## [Aim]
Copy every record below exactly as written, but leave out the pictures.

Items from a dataset

<<<<

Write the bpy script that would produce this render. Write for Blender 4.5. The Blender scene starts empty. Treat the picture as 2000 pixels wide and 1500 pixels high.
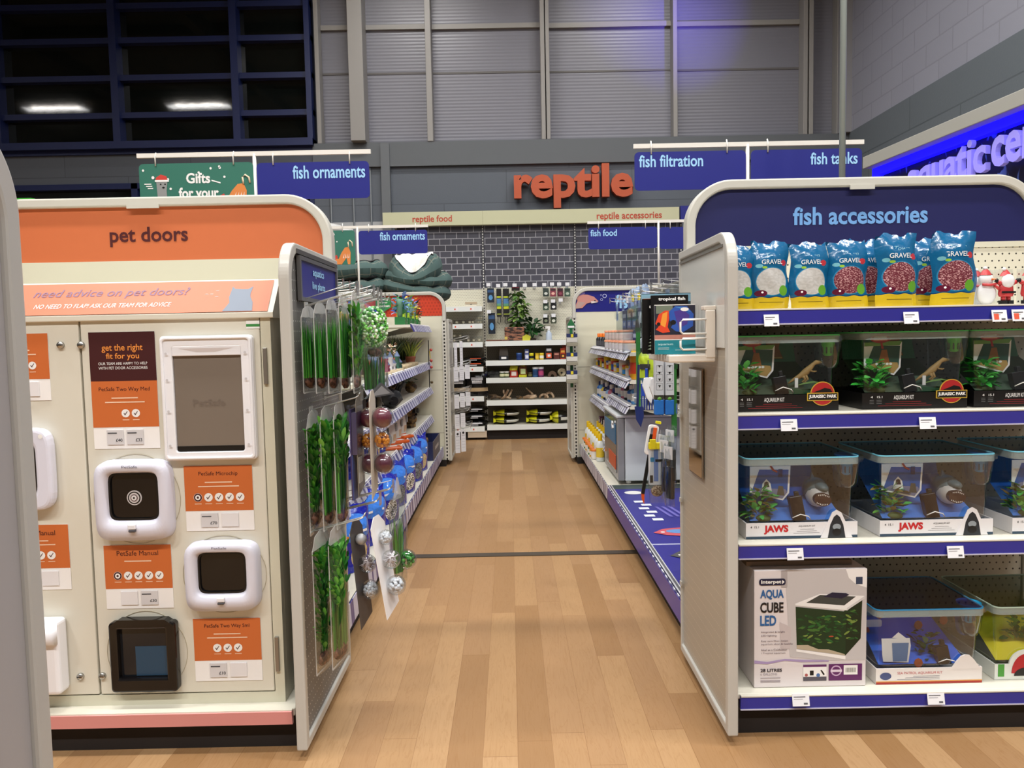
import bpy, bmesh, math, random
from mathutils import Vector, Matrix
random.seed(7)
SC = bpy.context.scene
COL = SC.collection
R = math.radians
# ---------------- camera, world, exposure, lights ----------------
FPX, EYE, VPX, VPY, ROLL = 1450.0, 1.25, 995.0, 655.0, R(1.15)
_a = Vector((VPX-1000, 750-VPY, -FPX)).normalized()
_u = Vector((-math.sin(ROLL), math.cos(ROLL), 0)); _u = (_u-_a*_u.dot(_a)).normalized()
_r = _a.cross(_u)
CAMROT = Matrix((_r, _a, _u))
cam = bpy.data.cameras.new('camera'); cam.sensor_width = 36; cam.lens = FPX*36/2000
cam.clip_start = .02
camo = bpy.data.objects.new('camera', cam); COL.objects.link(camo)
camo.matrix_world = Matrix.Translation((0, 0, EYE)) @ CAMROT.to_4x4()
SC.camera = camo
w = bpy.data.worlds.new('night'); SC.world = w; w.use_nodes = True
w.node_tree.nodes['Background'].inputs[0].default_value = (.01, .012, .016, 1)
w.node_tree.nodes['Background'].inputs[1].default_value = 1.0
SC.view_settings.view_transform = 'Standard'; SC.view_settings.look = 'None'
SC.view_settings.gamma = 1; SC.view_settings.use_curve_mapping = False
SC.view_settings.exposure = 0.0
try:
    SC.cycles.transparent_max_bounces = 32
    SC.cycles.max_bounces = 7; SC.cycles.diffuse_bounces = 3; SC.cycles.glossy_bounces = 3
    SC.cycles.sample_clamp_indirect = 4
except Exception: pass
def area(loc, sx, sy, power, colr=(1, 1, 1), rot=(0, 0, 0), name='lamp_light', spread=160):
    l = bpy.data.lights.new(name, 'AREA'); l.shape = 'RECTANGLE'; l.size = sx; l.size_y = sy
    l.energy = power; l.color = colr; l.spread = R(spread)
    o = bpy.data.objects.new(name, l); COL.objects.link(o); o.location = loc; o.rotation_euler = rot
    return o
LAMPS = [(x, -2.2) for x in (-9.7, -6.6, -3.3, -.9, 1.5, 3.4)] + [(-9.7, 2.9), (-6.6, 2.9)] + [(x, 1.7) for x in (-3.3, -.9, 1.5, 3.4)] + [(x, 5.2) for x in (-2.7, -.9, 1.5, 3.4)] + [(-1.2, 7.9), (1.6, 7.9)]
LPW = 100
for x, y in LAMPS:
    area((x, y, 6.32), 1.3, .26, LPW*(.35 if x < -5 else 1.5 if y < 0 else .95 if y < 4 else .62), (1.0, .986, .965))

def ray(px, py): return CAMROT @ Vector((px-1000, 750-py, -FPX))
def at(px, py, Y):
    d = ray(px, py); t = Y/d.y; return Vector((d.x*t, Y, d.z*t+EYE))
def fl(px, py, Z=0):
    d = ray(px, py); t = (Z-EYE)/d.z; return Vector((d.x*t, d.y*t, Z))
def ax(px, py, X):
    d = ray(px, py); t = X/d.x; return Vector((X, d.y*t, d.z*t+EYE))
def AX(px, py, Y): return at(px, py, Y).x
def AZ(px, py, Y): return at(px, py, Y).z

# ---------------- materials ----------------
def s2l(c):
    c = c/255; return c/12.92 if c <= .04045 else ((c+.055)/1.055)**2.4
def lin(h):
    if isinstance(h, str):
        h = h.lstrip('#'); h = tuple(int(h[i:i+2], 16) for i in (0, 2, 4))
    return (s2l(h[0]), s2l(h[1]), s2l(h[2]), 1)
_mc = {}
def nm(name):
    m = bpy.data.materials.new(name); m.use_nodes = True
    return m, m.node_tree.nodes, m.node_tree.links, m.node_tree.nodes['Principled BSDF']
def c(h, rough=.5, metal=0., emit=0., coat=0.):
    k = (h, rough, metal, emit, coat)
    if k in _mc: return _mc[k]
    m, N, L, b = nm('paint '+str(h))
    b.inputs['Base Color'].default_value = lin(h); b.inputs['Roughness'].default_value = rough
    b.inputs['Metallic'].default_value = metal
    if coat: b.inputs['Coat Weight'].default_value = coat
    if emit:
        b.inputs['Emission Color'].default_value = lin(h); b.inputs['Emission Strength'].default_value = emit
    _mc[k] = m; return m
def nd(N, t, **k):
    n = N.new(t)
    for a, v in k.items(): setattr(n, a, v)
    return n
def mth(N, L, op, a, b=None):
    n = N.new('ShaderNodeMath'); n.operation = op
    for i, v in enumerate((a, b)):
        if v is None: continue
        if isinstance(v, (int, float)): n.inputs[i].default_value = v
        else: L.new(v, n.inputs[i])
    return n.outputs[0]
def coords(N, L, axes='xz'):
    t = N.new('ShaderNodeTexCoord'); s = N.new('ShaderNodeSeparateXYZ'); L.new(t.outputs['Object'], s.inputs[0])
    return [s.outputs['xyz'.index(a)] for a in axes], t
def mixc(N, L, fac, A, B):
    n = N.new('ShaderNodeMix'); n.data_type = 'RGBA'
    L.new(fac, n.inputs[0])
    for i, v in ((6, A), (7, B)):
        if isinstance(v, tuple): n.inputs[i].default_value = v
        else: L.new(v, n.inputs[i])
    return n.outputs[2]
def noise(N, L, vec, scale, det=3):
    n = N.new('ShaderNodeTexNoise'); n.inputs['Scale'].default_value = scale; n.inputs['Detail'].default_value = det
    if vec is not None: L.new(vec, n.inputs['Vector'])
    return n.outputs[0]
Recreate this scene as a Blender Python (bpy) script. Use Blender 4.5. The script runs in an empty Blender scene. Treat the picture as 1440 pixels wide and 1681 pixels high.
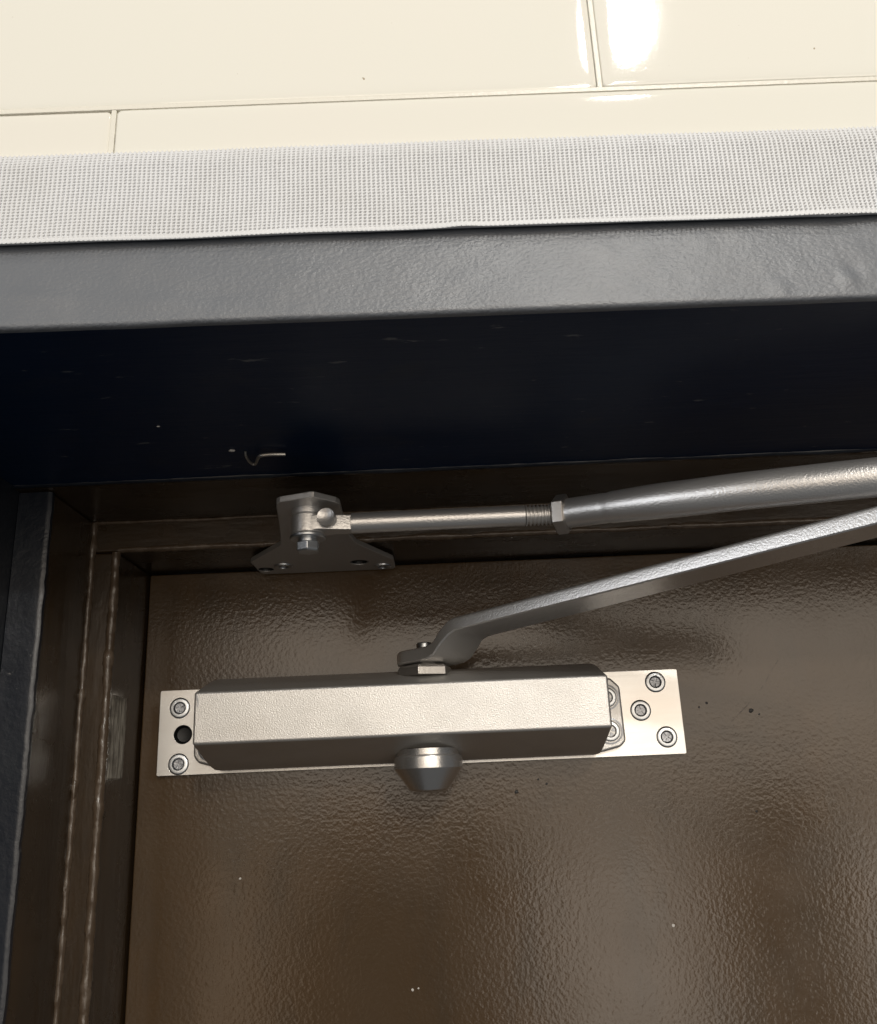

>>>>

## [Output of the task]
Write the bpy script that would produce this render. Write for Blender 4.5. The Blender scene starts empty. Treat the picture as 2000 pixels wide and 1500 pixels high.
import bpy, bmesh, math, random
from mathutils import Vector, Matrix
random.seed(7)
SC = bpy.context.scene
COL = SC.collection
R = math.radians
# ---------------- camera, world, exposure, lights ----------------
FPX, EYE, VPX, VPY, ROLL = 1450.0, 1.25, 995.0, 655.0, R(1.15)
_a = Vector((VPX-1000, 750-VPY, -FPX)).normalized()
_u = Vector((-math.sin(ROLL), math.cos(ROLL), 0)); _u = (_u-_a*_u.dot(_a)).normalized()
_r = _a.cross(_u)
CAMROT = Matrix((_r, _a, _u))
cam = bpy.data.cameras.new('camera'); cam.sensor_width = 36; cam.lens = FPX*36/2000
cam.clip_start = .02
camo = bpy.data.objects.new('camera', cam); COL.objects.link(camo)
camo.matrix_world = Matrix.Translation((0, 0, EYE)) @ CAMROT.to_4x4()
SC.camera = camo
w = bpy.data.worlds.new('night'); SC.world = w; w.use_nodes = True
w.node_tree.nodes['Background'].inputs[0].default_value = (.01, .012, .016, 1)
w.node_tree.nodes['Background'].inputs[1].default_value = 1.0
SC.view_settings.view_transform = 'Standard'; SC.view_settings.look = 'None'
SC.view_settings.gamma = 1; SC.view_settings.use_curve_mapping = False
SC.view_settings.exposure = 0.0
try:
    SC.cycles.transparent_max_bounces = 32
    SC.cycles.max_bounces = 7; SC.cycles.diffuse_bounces = 3; SC.cycles.glossy_bounces = 3
    SC.cycles.sample_clamp_indirect = 4
except Exception: pass
def area(loc, sx, sy, power, colr=(1, 1, 1), rot=(0, 0, 0), name='lamp_light', spread=160):
    l = bpy.data.lights.new(name, 'AREA'); l.shape = 'RECTANGLE'; l.size = sx; l.size_y = sy
    l.energy = power; l.color = colr; l.spread = R(spread)
    o = bpy.data.objects.new(name, l); COL.objects.link(o); o.location = loc; o.rotation_euler = rot
    return o
LAMPS = [(x, -2.2) for x in (-9.7, -6.6, -3.3, -.9, 1.5, 3.4)] + [(-9.7, 2.9), (-6.6, 2.9)] + [(x, 1.7) for x in (-3.3, -.9, 1.5, 3.4)] + [(x, 5.2) for x in (-2.7, -.9, 1.5, 3.4)] + [(-1.2, 7.9), (1.6, 7.9)]
LPW = 100
for x, y in LAMPS:
    area((x, y, 6.32), 1.3, .26, LPW*(.35 if x < -5 else 1.5 if y < 0 else .95 if y < 4 else .62), (1.0, .986, .965))

def ray(px, py): return CAMROT @ Vector((px-1000, 750-py, -FPX))
def at(px, py, Y):
    d = ray(px, py); t = Y/d.y; return Vector((d.x*t, Y, d.z*t+EYE))
def fl(px, py, Z=0):
    d = ray(px, py); t = (Z-EYE)/d.z; return Vector((d.x*t, d.y*t, Z))
def ax(px, py, X):
    d = ray(px, py); t = X/d.x; return Vector((X, d.y*t, d.z*t+EYE))
def AX(px, py, Y): return at(px, py, Y).x
def AZ(px, py, Y): return at(px, py, Y).z

# ---------------- materials ----------------
def s2l(c):
    c = c/255; return c/12.92 if c <= .04045 else ((c+.055)/1.055)**2.4
def lin(h):
    if isinstance(h, str):
        h = h.lstrip('#'); h = tuple(int(h[i:i+2], 16) for i in (0, 2, 4))
    return (s2l(h[0]), s2l(h[1]), s2l(h[2]), 1)
_mc = {}
def nm(name):
    m = bpy.data.materials.new(name); m.use_nodes = True
    return m, m.node_tree.nodes, m.node_tree.links, m.node_tree.nodes['Principled BSDF']
def c(h, rough=.5, metal=0., emit=0., coat=0.):
    k = (h, rough, metal, emit, coat)
    if k in _mc: return _mc[k]
    m, N, L, b = nm('paint '+str(h))
    b.inputs['Base Color'].default_value = lin(h); b.inputs['Roughness'].default_value = rough
    b.inputs['Metallic'].default_value = metal
    if coat: b.inputs['Coat Weight'].default_value = coat
    if emit:
        b.inputs['Emission Color'].default_value = lin(h); b.inputs['Emission Strength'].default_value = emit
    _mc[k] = m; return m
def nd(N, t, **k):
    n = N.new(t)
    for a, v in k.items(): setattr(n, a, v)
    return n
def mth(N, L, op, a, b=None):
    n = N.new('ShaderNodeMath'); n.operation = op
    for i, v in enumerate((a, b)):
        if v is None: continue
        if isinstance(v, (int, float)): n.inputs[i].default_value = v
        else: L.new(v, n.inputs[i])
    return n.outputs[0]
def coords(N, L, axes='xz'):
    t = N.new('ShaderNodeTexCoord'); s = N.new('ShaderNodeSeparateXYZ'); L.new(t.outputs['Object'], s.inputs[0])
    return [s.outputs['xyz'.index(a)] for a in axes], t
def mixc(N, L, fac, A, B):
    n = N.new('ShaderNodeMix'); n.data_type = 'RGBA'
    L.new(fac, n.inputs[0])
    for i, v in ((6, A), (7, B)):
        if isinstance(v, tuple): n.inputs[i].default_value = v
        else: L.new(v, n.inputs[i])
    return n.outputs[2]
def noise(N, L, vec, scale, det=3):
    n = N.new('ShaderNodeTexNoise'); n.inputs['Scale'].default_value = scale; n.inputs['Detail'].default_value = det
    if vec is not None: L.new(vec, n.inputs['Vector'])
    return n.outputs[0]
Recreate this scene as a Blender Python (bpy) script. Use Blender 4.5. The script runs in an empty Blender scene. Treat the picture as 1440 pixels wide and 1681 pixels high.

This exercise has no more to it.